The gas-phase reaction of silylene with acetaldehyde Part 1. Direct rate studies, isotope effects, RRKM modelling and ab initio studies of the potential energy surface

Abstract

Time-resolved studies of the title reaction, employing both SiH₂ and SiD₂, have been carried out over the pressure range 1–100 Torr (with SF₆ as bath gas) at five temperatures in the range 297–599 K, using laser flash photolysis to generate and monitor both silylene species. The second order rate constants obtained were pressure dependent indicating that the reaction is a third-body assisted association process. The high pressure rate constants, obtained by extrapolation, gave the following Arrhenius parameters: log(A/cm³ molecule⁻¹ s⁻¹) = − 10.10 ± 0.06, E_a = − 3.91 ± 0.47 kJ mol⁻¹, where the uncertainties are single standard deviations.
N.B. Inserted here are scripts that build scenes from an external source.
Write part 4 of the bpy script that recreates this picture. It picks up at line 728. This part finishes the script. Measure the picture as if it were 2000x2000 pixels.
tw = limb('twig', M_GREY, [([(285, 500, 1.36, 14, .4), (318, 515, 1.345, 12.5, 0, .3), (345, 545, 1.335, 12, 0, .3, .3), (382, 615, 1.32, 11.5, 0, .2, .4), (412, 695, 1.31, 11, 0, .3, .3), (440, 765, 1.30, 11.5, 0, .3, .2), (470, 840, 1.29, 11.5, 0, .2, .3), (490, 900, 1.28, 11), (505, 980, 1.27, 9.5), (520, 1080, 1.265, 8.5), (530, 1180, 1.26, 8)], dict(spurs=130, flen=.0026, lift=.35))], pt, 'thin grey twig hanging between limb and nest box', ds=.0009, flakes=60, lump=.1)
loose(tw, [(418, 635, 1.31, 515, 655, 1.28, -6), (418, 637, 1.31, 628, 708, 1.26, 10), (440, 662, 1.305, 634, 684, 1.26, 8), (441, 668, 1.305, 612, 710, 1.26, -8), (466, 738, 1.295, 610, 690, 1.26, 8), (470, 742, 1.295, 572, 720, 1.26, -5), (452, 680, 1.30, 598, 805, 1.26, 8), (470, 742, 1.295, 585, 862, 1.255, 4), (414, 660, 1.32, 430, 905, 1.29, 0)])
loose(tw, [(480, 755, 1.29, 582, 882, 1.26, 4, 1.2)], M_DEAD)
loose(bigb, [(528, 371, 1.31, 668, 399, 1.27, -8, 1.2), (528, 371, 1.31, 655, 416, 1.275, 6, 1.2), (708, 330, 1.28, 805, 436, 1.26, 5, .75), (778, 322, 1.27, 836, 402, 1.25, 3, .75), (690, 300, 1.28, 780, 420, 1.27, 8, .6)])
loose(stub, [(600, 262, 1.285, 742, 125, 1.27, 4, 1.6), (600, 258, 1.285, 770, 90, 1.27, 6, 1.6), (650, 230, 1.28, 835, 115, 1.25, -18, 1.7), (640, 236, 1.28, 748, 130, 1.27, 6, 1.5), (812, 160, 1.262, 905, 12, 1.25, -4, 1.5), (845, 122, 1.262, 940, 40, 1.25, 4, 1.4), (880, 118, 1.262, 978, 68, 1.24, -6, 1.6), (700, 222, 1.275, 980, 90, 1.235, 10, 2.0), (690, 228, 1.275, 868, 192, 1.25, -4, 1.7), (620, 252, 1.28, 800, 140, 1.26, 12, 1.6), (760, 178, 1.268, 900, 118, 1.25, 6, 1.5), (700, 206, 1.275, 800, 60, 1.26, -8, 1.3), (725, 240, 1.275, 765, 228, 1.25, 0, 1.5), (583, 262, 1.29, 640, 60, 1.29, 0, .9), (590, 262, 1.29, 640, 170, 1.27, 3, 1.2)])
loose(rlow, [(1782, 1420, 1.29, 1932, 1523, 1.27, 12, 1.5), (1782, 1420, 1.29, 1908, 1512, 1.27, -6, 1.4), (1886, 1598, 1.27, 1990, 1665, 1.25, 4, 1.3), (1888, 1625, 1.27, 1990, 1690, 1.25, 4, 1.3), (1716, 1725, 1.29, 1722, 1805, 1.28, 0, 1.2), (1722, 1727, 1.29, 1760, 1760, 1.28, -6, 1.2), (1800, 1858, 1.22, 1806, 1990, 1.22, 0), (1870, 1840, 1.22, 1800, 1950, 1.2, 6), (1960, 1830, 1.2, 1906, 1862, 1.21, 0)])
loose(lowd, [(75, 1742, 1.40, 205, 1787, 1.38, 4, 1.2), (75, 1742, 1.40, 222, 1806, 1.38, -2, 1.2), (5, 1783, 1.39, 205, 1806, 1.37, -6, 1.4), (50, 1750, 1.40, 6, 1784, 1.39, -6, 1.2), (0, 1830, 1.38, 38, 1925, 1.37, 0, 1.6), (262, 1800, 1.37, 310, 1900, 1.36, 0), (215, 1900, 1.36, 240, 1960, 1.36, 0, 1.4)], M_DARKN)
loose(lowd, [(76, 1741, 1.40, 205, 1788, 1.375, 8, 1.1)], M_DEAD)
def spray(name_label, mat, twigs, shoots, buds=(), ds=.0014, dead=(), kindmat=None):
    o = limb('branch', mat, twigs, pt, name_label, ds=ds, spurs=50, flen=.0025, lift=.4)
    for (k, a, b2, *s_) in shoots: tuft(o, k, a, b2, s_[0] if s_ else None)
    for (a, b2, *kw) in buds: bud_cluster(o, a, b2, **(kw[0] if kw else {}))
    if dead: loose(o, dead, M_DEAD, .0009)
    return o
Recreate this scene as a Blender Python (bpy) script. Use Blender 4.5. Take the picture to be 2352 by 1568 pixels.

The parameters are consistent with a fast association process occurring at close to the collision rate. RRKM modelling, based on a transition state appropriate to formation of a three-membered ring product, 3-methylsiloxirane, and employing a weak collisional deactivation model gives reasonable fits to the pressure dependent curves for ΔH°/kJ mol⁻¹ in the range − 215 to − 245. Ab initio calculations at the G2 level indicate the inital formation of a silacarbonyl ylid which can then either form the siloxirane by ring closure, rearrange to form siloxyethene or give ethoxysilylene. Fuller details of the potential surface are given. The energetics are reasonably consistent with siloxirane formation representing the main pathway. The isotope effects are small and close to unity, indicating that secondary isotopic label scrambling, by the reversible ring opening of the siloxirane to ethoxysilylene is not occurring. Differences with the silirane system can be explained by the stabilization of a silylene by an alkoxy substituent.